All three sisters felt things had changed, not least in subtle ways that had nothing to do with politics. In the past, local people had taken their summer holidays in the mountains, away from the heat of the coastal plain, particularly in the village of Sogukoluk. Recently, they had been taking European-style beach holidays at Arsuz and Samandag, burning their skins on the beach and sweating as much as if they had stayed home. “We have a house in Sogukoluk,” Hind said. “but we don’t use it any more.” The mountain resort had lost some of its charm when a convent there closed and later became a house of prostitution. “This forced all the family hotels to become brothels,” they lamented. “There were stories of young girls kidnapped in Istanbul and forced to work in Sogukoluk.
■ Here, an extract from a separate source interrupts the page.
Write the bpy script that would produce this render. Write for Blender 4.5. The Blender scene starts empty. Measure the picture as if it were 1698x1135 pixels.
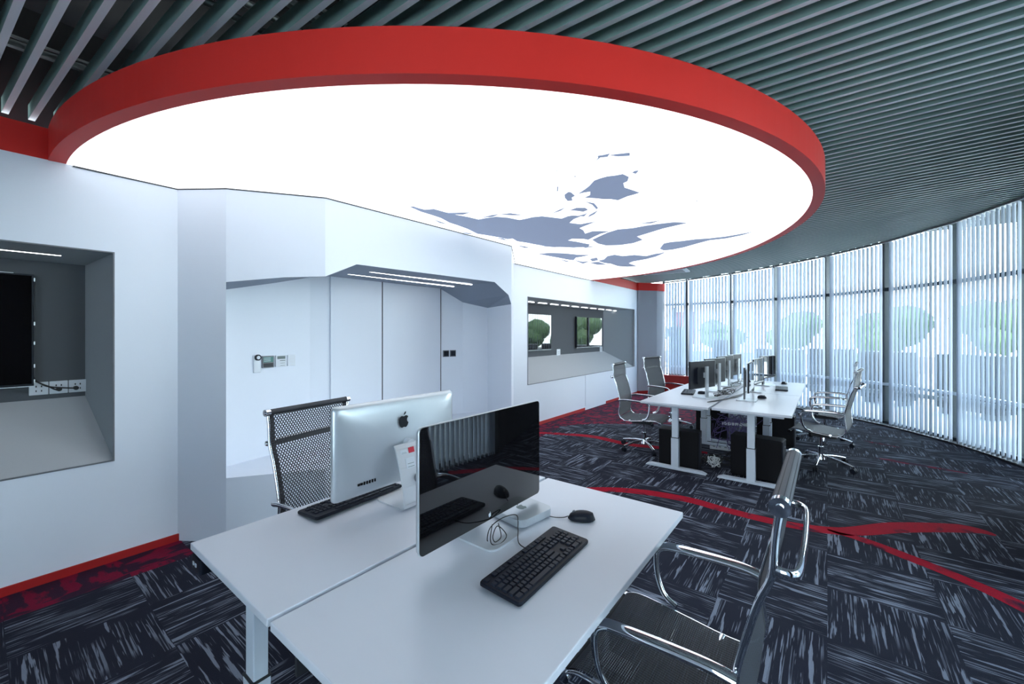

Finally, the government stepped in, arrested some people and closed all the hotels. Now there are no hotels there at all.” Back in Arsuz, I went for a walk on the beach. Next door to the hotel was a single-storey stone house with red tile roof. It was the family home of Georges Sayyegh, the old man from Beirut I had met at Abdallah Tanzi’s. I saw him exercising on the sand. He walked up to the fence which separated the hotel beach from his, and we talked through the wire. At the Tanzis’ I had found him to be distracted, playing chess or bridge to avoid conversation. He tended to look away when other people talked to him. I had thought his manner strange and unsettling until Hind Koba told me his only son had been killed in Beirut, not by the war, but in a car accident. She said he had not been the same since. Standing there on the beach in his swimming trunks, he told me that he swam every day in Beirut at the beach of the Hotel St Georges. He was looking forward to his return there. I wondered how many people whose behaviour seemed awkward or offensive had lurking within them some tragedy, the death of a son, a daughter, a wife. Sayyegh invited me to visit him when I reached Beirut. “We can play chess.” he said.